つまり日本の人口1億2756万人の内、一般企業労働人口は5200万人しか存在せず、1000万人が公務員かそれに順ずる立場の状況に有ると言うことで、これは単純に考えても、日本国民の10人に1人が公務員かそれに順ずるものであると言う事になり、冒頭の話では一家に一人の行政サービスだったが、事実上現在でも2家庭に1名の行政サービスが存在しているのと同じなのである。
 
そして行政サービスとは本来生産性とは逆の発想のものであり、日本は労働人口の5分の1ないし、6分の1をこうした生産性の無い労働サービスに裂いているのだから、その生産性が悪いのは当然と言え、おかしな話だが、今まで散々日本の財政赤字が指摘されながら、消費税の増税議論は湧き起こっても、一向に公務員数の削減や議員数の削減が議論として定着しなかった背景には、評論家や識者と言われる者の殆どが、大学教授やその関係者だったからであり、これでは当然公務員の削減論など出てこないはずである。
 
我々は識者や評論家を公平中立なものとして概念し続けてきた面があるが、それは確かに太平洋戦争終戦後の暫くはそんな部分も有っただろうが、現在に至って誇りを失った大学と、そこに在籍する職員の意識低下は「自分達の身を守ること」にしか繋がっていないのであり、この点で言うなら泥棒に防犯についての意見を求めているようなものだったと言うべきだろう。
 
従ってもはや評論家や識者の増税論はつまり、こうした立場の者が理想とする議論でしかなく、そこに国家や国民に対する意識などは存在していないことを、民衆は自覚する必要があるかも知れない。

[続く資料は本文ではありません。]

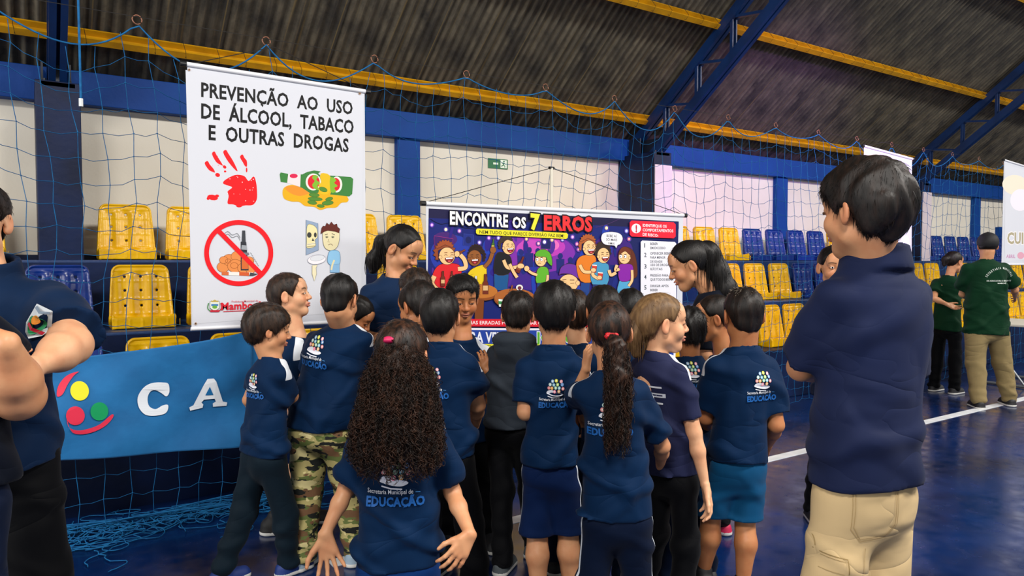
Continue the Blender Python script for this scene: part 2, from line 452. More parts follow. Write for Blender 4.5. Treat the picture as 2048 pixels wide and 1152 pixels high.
# trusses: each a thing of the roof
for i, x in enumerate(PIL):
    tr = empty('roof_truss', (x, 6.5, 2.8), label='blue steel lattice truss rising from the %s pillar under the roof' % nth[i], cat='truss', group='roof trusses')
    X = 0.0
    def zt(y): return roofz(y)-.19
    def zb(y): return zt(y)-.50+.06*max(0, (y-6.1)/.5)
    def L_(p): return (p[0], p[1]-6.5, p[2]-2.8)
    for nm, f, ya, w in (('top_chord', zt, 6.93, .10), ('bottom_chord', zb, 6.62, .12)):
        b = MB()
        for s in (-1, 1):
            b.bar(L_((s*.034, ya, f(ya))), L_((s*.034, 3.4, f(3.4))), .045, .105)
        b.bar(L_((0, ya, f(ya)+.05)), L_((0, 3.4, f(3.4)+.05)), .115, .012)
        b.bar(L_((0, 3.4, f(3.4))), L_((0, 1.0, f(3.4)+1.45)), .11, .1)
        b.build(nm, M_bluesteel, tr)
    y = 6.35; k = 0
    while y > 3.7:
        b = MB()
        for s in (-1, 1): b.bar(L_((s*.03, y, zt(y))), L_((s*.03, y, zb(y))), .02, .035, (0, 1, 0))
        b.build('web_post', M_bluesteel, tr)
        b = MB(); b.bar(L_((0, y, zt(y)-.02)), L_((0, y-.5, zb(y-.5)+.02)), .05, .03); b.build('web_strut', M_bluesteel, tr)
        y -= .5
    b = MB(); b.box((-.11, -.1, -.02), (.11, .42, .01)); b.box((-.012, -.08, .0), (.012, .4, .2)); b.box((-.1, .2, 0), (-.085, .4, .22)); b.box((.085, .2, 0), (.1, .4, .22))
    for s in (-1, 1):
        for t in (-.05, .3): b.tube([(s*.08, t, .0), (s*.08, t, .04)], .012, 6)
    b.build('bearing_plate', mat('dark_steel', '#0a1426', .5), tr)
# exit signs
def exit_sign(u0, v0, u1, v1, label, Y=7.046):
    a = unp(u0, v0, Y=Y); b = unp(u1, v1, Y=Y); w = abs(b[0]-a[0]); h = abs(a[2]-b[2])
    t = empty('exit_sign', (a[0], Y, b[2]), label=label, cat='sign')
    m = MB(); m.box((0, -.006, 0), (w, .0, h)); m.build('plate', mat('exit_green', '#0c6b3c', .4), t)
    A = Art()
    A.poly([(.06*w/.24, .5*h), (.25*w, .8*h), (.25*w, .6*h), (.5*w, .6*h), (.5*w, .4*h), (.25*w, .4*h), (.25*w, .2*h)], '#e8f5e6')
    A.poly([(.62*w, .1*h), (.95*w, .1*h), (.95*w, .92*h), (.62*w, .92*h)], '#e8f5e6')
    A.ell(.80*w, .78*h, .04*w, .07*h, '#0c6b3c')
    A.stroke([(.80*w, .68*h), (.77*w, .42*h)], .05*w, '#0c6b3c'); A.stroke([(.77*w, .42*h), (.85*w, .3*h), (.84*w, .15*h)], .035*w, '#0c6b3c')
    A.stroke([(.77*w, .42*h), (.70*w, .3*h), (.65*w, .28*h)], .035*w, '#0c6b3c'); A.stroke([(.70*w, .55*h), (.79*w, .62*h), (.88*w, .5*h)], .03*w, '#0c6b3c')
    V, F, K = A.data(); V = np.stack([V[:, 0], -.0065-V[:, 2], V[:, 1]], 1)
    link('pictogram', art_mesh('pictogram', V, F, K), t)
exit_sign(976, 316, 1015, 339, 'green exit sign with a white arrow pointing left, high on the cream wall')
exit_sign(2006, 446, 2016, 466, 'small green exit sign far off at the right end of the wall')
solid('door_1', (unp(1995, 500, Y=7)[0], 6.98, 1.5), (unp(2025, 500, Y=7)[0], 7.05, 2.2), M_blue, 'blue shutter at the far right of the cream wall')
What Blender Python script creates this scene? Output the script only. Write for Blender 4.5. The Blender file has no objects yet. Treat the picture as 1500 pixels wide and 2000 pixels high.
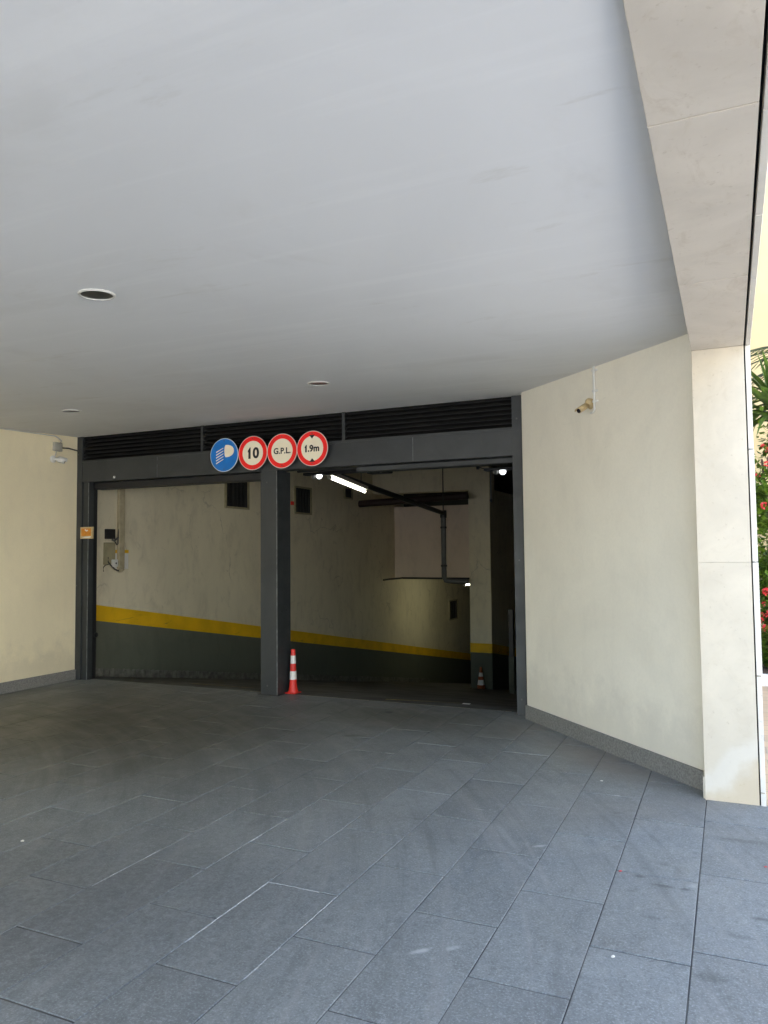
import bpy, bmesh, math, random
from mathutils import Vector, Matrix
random.seed(7)
PI = math.pi
scene = bpy.context.scene

# ------------------------------------------------------------------ camera
cam_d = bpy.data.cameras.new('camera')
cam = bpy.data.objects.new('camera', cam_d)
scene.collection.objects.link(cam)
cam_d.sensor_fit = 'VERTICAL'
cam_d.sensor_height = 36.0
cam_d.lens = 36.0 * 1490.0 / 2000.0
cam_d.clip_start = 0.05
cam_d.clip_end = 800
dY = Vector((676, -74, -1490)).normalized()          # building axes seen in camera space
dX = Vector((3268, 112, 1490)); dX = (dX - dX.dot(dY) * dY).normalized()
dZ = dX.cross(dY)
cam.matrix_world = Matrix.Translation((0, 0, 1.58)) @ Matrix((dX, dY, dZ)).to_4x4()
scene.camera = cam

# ------------------------------------------------------------------ sky and sun
SUN_EL, SUN_X, SUN_Y = 55.0, -1.20, -1.0             # the sun stands behind the camera, a little to the left
SUN_AZ = math.atan2(SUN_X, SUN_Y)
world = bpy.data.worlds.new('World'); scene.world = world
world.use_nodes = True
wn = world.node_tree
sky = wn.nodes.new('ShaderNodeTexSky')
sky.sky_type = 'NISHITA'; sky.sun_disc = False
sky.sun_elevation = math.radians(SUN_EL); sky.sun_rotation = SUN_AZ
sky.dust_density = 1.5
wn.links.new(sky.outputs[0], wn.nodes['Background'].inputs[0])
wn.nodes['Background'].inputs[1].default_value = 0.15
sun_d = bpy.data.lights.new('sun', 'SUN')
sun_d.energy = 3.7; sun_d.angle = math.radians(0.5); sun_d.color = (1.0, 0.96, 0.90)
sun = bpy.data.objects.new('sun', sun_d); scene.collection.objects.link(sun)
sdir = Vector((math.sin(SUN_AZ) * math.cos(math.radians(SUN_EL)), math.cos(SUN_AZ) * math.cos(math.radians(SUN_EL)), math.sin(math.radians(SUN_EL))))
sun.rotation_euler = sdir.to_track_quat('Z', 'Y').to_euler()
sun.location = (-3, -12, 15)
scene.view_settings.view_transform = 'Standard'
scene.view_settings.look = 'None'
scene.view_settings.gamma = 1.0
scene.view_settings.use_curve_mapping = False
scene.view_settings.exposure = 2.78
TUBE = 2.6                                          # fluorescent tubes
try:
    scene.cycles.max_bounces = 10; scene.cycles.diffuse_bounces = 8
except Exception:
    pass

# ------------------------------------------------------------------ helpers
COL = scene.collection
BASE = {}

def box(bm, x0, y0, z0, x1, y1, z1):
    v = [bm.verts.new(p) for p in ((x0, y0, z0), (x1, y0, z0), (x1, y1, z0), (x0, y1, z0), (x0, y0, z1), (x1, y0, z1), (x1, y1, z1), (x0, y1, z1))]
    fs = []
    for f in ((3, 2, 1, 0), (4, 5, 6, 7), (0, 1, 5, 4), (1, 2, 6, 5), (2, 3, 7, 6), (3, 0, 4, 7)):
        fs.append(bm.faces.new([v[i] for i in f]))
    return v

def prism(bm, pts, z0, z1):
    """upright prism over a plan polygon; z1 may be a function of (x, y)"""
    f0 = z0 if callable(z0) else (lambda x, y: z0)
    f1 = z1 if callable(z1) else (lambda x, y: z1)
    a = [bm.verts.new((x, y, f0(x, y))) for x, y in pts]
    b = [bm.verts.new((x, y, f1(x, y))) for x, y in pts]
    n = len(pts)
    bm.faces.new(a[::-1]); bm.faces.new(b)
    for i in range(n):
        j = (i + 1) % n
        bm.faces.new((a[i], a[j], b[j], b[i]))

def frame_of(d):
    d = Vector(d).normalized()
    u = d.cross(Vector((0, 0, 1)))
    if u.length < 1e-4:
        u = Vector((1, 0, 0))
    u.normalize(); return u, d.cross(u).normalized(), d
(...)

高齢化社会が進行する現実の中、社会保障制度の改革を巡って、昨今あちこちの大学教授や准教授が消費税の増税論を持ち出しているが、これは誤りである。
 
国家支出を鑑みるとき、真っ先に考えなければならないのは「生産性の無い支出」、つまりは行政サービスの人件費と、国会議員や地方議員の報酬削減か、無報酬化であり、これが政治家の国家国民に対する責任と言うものである。

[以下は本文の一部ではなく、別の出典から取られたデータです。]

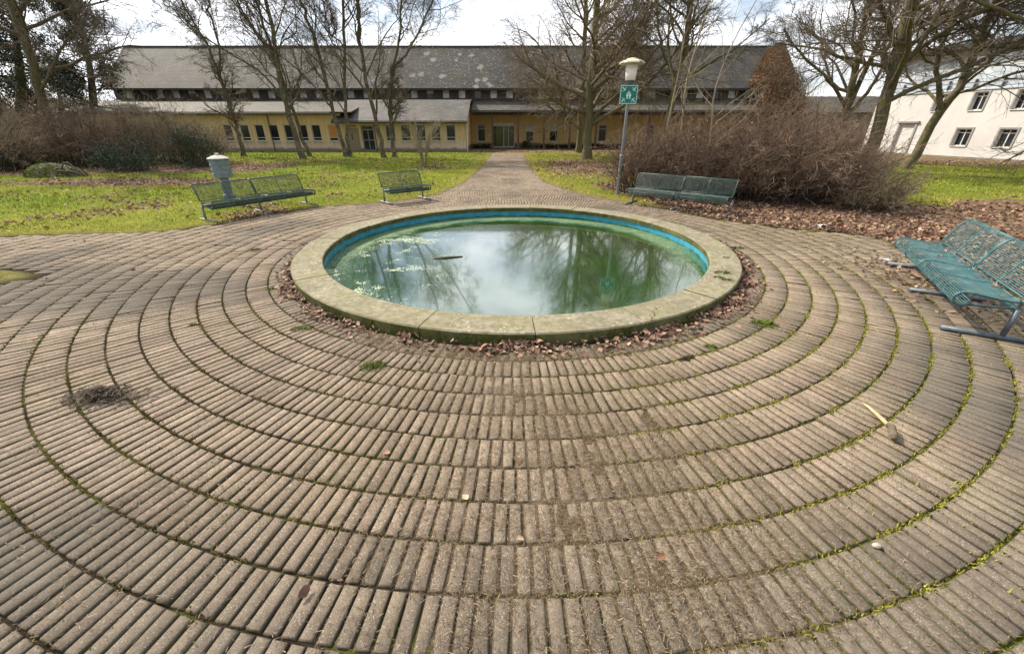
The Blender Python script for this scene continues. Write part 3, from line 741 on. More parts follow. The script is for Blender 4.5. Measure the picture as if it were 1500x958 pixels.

その議論が無く、なし崩し的に消費税の増税を謳う者は、基本的に自身の保身しか考えていない者であり、そのような者があたかも知識人、識者として公に意見を言うなど、まことにおこがましいことでしかない。
 
更にこれは国民の目を欺いているとしか考えられないが、労働人口に措ける公務員やそれに近い形態の労働従事者の比率は、名目上の公務員数が減れば、一般労働人口にこれが組み入れられると言う仕組みであり、これによって我々国民は実際よりも水増しされた一般労働人口数を、労働人口と錯誤させられている可能性がある。

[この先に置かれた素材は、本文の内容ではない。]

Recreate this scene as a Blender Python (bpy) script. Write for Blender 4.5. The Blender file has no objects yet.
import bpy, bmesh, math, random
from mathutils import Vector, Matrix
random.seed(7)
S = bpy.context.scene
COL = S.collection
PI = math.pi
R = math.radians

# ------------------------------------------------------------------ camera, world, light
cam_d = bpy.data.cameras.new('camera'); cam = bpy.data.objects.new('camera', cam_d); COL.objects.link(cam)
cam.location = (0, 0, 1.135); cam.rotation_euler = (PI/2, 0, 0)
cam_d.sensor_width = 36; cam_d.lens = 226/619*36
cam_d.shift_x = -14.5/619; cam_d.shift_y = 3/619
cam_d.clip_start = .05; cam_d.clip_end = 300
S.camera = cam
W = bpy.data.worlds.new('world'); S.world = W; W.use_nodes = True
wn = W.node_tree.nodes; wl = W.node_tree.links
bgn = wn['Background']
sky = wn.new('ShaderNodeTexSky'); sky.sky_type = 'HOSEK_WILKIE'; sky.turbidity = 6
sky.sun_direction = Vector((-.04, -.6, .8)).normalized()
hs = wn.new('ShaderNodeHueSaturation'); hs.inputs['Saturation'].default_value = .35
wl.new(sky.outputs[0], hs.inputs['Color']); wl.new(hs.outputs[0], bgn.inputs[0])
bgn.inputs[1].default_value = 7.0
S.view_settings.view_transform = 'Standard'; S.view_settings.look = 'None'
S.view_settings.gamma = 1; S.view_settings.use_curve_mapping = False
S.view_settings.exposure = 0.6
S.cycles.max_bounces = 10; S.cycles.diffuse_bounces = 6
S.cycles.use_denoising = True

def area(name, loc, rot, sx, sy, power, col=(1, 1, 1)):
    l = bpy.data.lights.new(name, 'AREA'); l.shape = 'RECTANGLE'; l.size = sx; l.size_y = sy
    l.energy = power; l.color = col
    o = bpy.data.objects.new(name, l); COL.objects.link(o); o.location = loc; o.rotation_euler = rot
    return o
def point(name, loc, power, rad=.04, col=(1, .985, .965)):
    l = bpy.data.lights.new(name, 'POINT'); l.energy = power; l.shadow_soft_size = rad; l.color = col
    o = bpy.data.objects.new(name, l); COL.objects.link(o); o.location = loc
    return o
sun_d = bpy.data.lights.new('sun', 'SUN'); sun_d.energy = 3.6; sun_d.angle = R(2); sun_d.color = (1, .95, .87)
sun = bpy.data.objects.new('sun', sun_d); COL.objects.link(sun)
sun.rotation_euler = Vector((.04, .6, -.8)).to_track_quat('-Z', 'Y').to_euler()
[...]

国家統計による生産性を有する労働人口より、実際の生産性労働人口は6分の1少ない可能性が出てくるのである。
 
この国を救うのは政府でも政治家でも官僚でもない。
最高学府の知識人でもなければ、突然現れる「英雄」でもない。
日本を日本で有らしめることができるのは日本国民、私達自身でしかない・・・・。

※ 本記事は2011年に執筆されたものです。